The Whitney Museum of American Art, New York, is selling its former Upper East Side home, designed in 1966 by Marcel Breuer, to Sotheby’s for about $100 million. The auction house will take possession of the five-story Brutalist structure in September 2024, after the Frick Collection, its current tenant, vacates it. Sotheby’s will relocate its headquarters there the following year. Sotheby’s CEO Charles F. Stewart told the New York Times that the chance to buy the stark, nearly windowless building was “a once in a lifetime opportunity that we couldn’t pass up.”
The fate of the Breuer Building had been in question since 2015, when the Whitney decamped to its new Renzo Piano–designed home in Manhattan’s downtown Meatpacking District after decades uptown. The Metropolitan Museum of Art for several years operated the Met Breuer at the 945 Madison Avenue address, but shuttered the contemporary art–focused branch permanently in July 2020. The Frick Collection in March 2021 moved its trove of elaborately framed old masters there in advance of a planned $160 million renovation and expansion of its home in the Gilded Age mansion of industrialist Henry Clay Frick.
The move to the Breuer Building from its current flagship on York Avenue returns Sotheby’s to the central, gallery-filled location it enjoyed more than twenty years ago, when it occupied the former Parke-Bernet Galleries just a few doors up Madison Avenue. Though the structure is not landmarked, Sotheby’s will retain an architect to oversee an interior redesign that preserves the building’s integrity. Planned are a state-of-the-art gallery and exhibition space, which will be free and open to the public, and an auction room.
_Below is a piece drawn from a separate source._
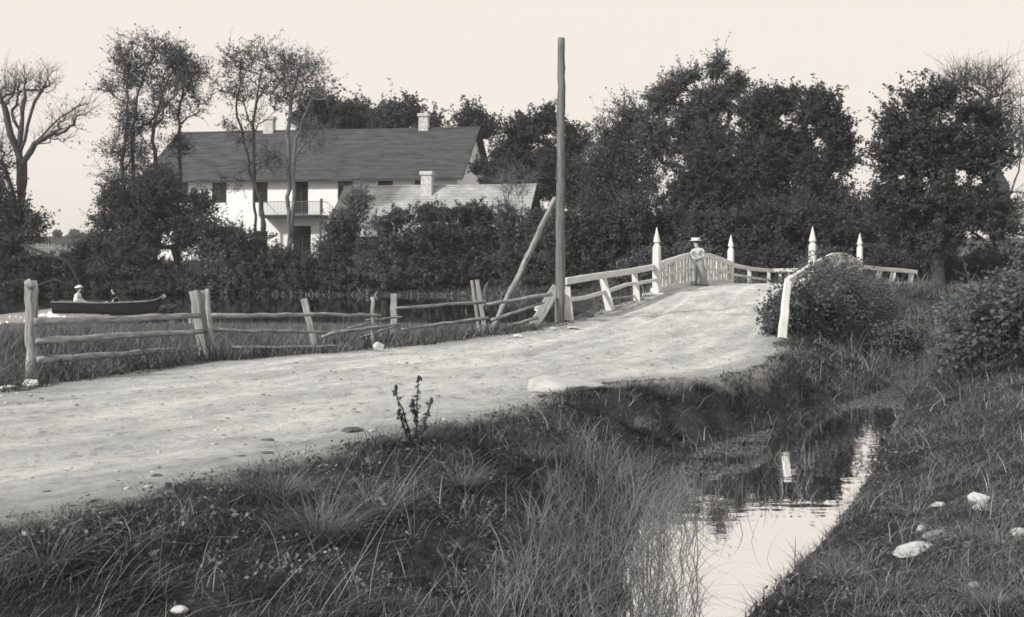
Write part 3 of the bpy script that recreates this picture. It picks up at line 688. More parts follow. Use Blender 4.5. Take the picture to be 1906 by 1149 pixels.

“We often refer to the provenance of artwork, and in the case of the Breuer, there is no history richer than the museum which has housed the Whitney, Metropolitan and Frick collections,” said Stewart in a statement. “The acquisition will further distinguish us as we continue to transform and innovate for our clients.”
Adam D. Weinberg, the outgoing director of the Whitney, who shepherded that institution’s move downtown, cast the sale as “bittersweet” but noted that he was pleased that the building would continue to serve as a home for art. “Most importantly,” he said in a statement, “this architectural masterpiece—thanks to its status in a landmark district—will be preserved.”